** BEGIN MATERIAL PROVIDED **
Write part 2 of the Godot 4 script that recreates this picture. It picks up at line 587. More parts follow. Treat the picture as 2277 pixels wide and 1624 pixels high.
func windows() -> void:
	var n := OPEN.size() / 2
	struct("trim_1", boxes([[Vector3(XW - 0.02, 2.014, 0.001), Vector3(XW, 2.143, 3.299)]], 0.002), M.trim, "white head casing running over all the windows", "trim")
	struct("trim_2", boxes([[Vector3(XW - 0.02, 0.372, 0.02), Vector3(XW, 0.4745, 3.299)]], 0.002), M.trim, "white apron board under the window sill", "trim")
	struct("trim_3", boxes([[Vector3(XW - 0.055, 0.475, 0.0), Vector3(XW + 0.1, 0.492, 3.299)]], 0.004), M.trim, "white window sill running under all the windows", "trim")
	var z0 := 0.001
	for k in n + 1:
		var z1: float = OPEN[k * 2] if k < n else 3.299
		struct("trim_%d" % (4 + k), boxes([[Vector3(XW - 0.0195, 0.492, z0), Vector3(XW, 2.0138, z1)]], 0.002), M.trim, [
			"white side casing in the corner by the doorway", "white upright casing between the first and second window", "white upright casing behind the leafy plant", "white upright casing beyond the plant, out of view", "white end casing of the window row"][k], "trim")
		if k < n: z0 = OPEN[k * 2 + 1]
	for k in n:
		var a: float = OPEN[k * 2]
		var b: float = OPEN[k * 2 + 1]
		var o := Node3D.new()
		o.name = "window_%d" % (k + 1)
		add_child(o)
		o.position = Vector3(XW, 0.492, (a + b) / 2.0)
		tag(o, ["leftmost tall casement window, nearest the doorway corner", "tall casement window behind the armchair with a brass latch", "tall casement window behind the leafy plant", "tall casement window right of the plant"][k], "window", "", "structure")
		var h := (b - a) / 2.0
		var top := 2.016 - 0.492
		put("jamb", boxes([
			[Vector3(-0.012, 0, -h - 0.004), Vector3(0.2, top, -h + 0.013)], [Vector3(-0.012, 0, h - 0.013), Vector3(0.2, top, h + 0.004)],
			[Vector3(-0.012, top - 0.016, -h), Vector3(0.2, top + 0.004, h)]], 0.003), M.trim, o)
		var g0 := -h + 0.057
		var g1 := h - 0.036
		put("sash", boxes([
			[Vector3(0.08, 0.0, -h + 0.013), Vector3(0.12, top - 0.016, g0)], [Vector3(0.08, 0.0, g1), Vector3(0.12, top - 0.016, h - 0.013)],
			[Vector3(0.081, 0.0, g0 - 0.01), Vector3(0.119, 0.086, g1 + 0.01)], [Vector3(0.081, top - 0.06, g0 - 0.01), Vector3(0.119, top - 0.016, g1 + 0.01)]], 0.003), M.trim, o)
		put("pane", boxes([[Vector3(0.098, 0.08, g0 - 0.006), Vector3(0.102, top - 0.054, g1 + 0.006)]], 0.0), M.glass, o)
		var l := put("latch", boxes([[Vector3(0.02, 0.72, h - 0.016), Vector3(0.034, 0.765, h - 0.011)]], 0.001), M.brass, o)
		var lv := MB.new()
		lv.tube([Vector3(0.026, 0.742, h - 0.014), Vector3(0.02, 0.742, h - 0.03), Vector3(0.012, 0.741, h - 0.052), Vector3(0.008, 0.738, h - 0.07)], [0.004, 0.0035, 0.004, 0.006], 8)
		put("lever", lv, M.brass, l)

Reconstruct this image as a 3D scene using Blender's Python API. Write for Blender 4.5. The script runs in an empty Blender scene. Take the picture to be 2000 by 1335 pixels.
** END MATERIAL PROVIDED **
■ GOAL
Return all of the entries word for word.

■ RESPONSE TO THIS EXERCISE
Write part 2 of the Godot 4 script that recreates this picture. It picks up at line 587. More parts follow. Treat the picture as 2277 pixels wide and 1624 pixels high.
func windows() -> void:
	var n := OPEN.size() / 2
	struct("trim_1", boxes([[Vector3(XW - 0.02, 2.014, 0.001), Vector3(XW, 2.143, 3.299)]], 0.002), M.trim, "white head casing running over all the windows", "trim")
	struct("trim_2", boxes([[Vector3(XW - 0.02, 0.372, 0.02), Vector3(XW, 0.4745, 3.299)]], 0.002), M.trim, "white apron board under the window sill", "trim")
	struct("trim_3", boxes([[Vector3(XW - 0.055, 0.475, 0.0), Vector3(XW + 0.1, 0.492, 3.299)]], 0.004), M.trim, "white window sill running under all the windows", "trim")
	var z0 := 0.001
	for k in n + 1:
		var z1: float = OPEN[k * 2] if k < n else 3.299
		struct("trim_%d" % (4 + k), boxes([[Vector3(XW - 0.0195, 0.492, z0), Vector3(XW, 2.0138, z1)]], 0.002), M.trim, [
			"white side casing in the corner by the doorway", "white upright casing between the first and second window", "white upright casing behind the leafy plant", "white upright casing beyond the plant, out of view", "white end casing of the window row"][k], "trim")
		if k < n: z0 = OPEN[k * 2 + 1]
	for k in n:
		var a: float = OPEN[k * 2]
		var b: float = OPEN[k * 2 + 1]
		var o := Node3D.new()
		o.name = "window_%d" % (k + 1)
		add_child(o)
		o.position = Vector3(XW, 0.492, (a + b) / 2.0)
		tag(o, ["leftmost tall casement window, nearest the doorway corner", "tall casement window behind the armchair with a brass latch", "tall casement window behind the leafy plant", "tall casement window right of the plant"][k], "window", "", "structure")
		var h := (b - a) / 2.0
		var top := 2.016 - 0.492
		put("jamb", boxes([
			[Vector3(-0.012, 0, -h - 0.004), Vector3(0.2, top, -h + 0.013)], [Vector3(-0.012, 0, h - 0.013), Vector3(0.2, top, h + 0.004)],
			[Vector3(-0.012, top - 0.016, -h), Vector3(0.2, top + 0.004, h)]], 0.003), M.trim, o)
		var g0 := -h + 0.057
		var g1 := h - 0.036
		put("sash", boxes([
			[Vector3(0.08, 0.0, -h + 0.013), Vector3(0.12, top - 0.016, g0)], [Vector3(0.08, 0.0, g1), Vector3(0.12, top - 0.016, h - 0.013)],
			[Vector3(0.081, 0.0, g0 - 0.01), Vector3(0.119, 0.086, g1 + 0.01)], [Vector3(0.081, top - 0.06, g0 - 0.01), Vector3(0.119, top - 0.016, g1 + 0.01)]], 0.003), M.trim, o)
		put("pane", boxes([[Vector3(0.098, 0.08, g0 - 0.006), Vector3(0.102, top - 0.054, g1 + 0.006)]], 0.0), M.glass, o)
		var l := put("latch", boxes([[Vector3(0.02, 0.72, h - 0.016), Vector3(0.034, 0.765, h - 0.011)]], 0.001), M.brass, o)
		var lv := MB.new()
		lv.tube([Vector3(0.026, 0.742, h - 0.014), Vector3(0.02, 0.742, h - 0.03), Vector3(0.012, 0.741, h - 0.052), Vector3(0.008, 0.738, h - 0.07)], [0.004, 0.0035, 0.004, 0.006], 8)
		put("lever", lv, M.brass, l)

Reconstruct this image as a 3D scene using Blender's Python API. Write for Blender 4.5. The script runs in an empty Blender scene. Take the picture to be 2000 by 1335 pixels.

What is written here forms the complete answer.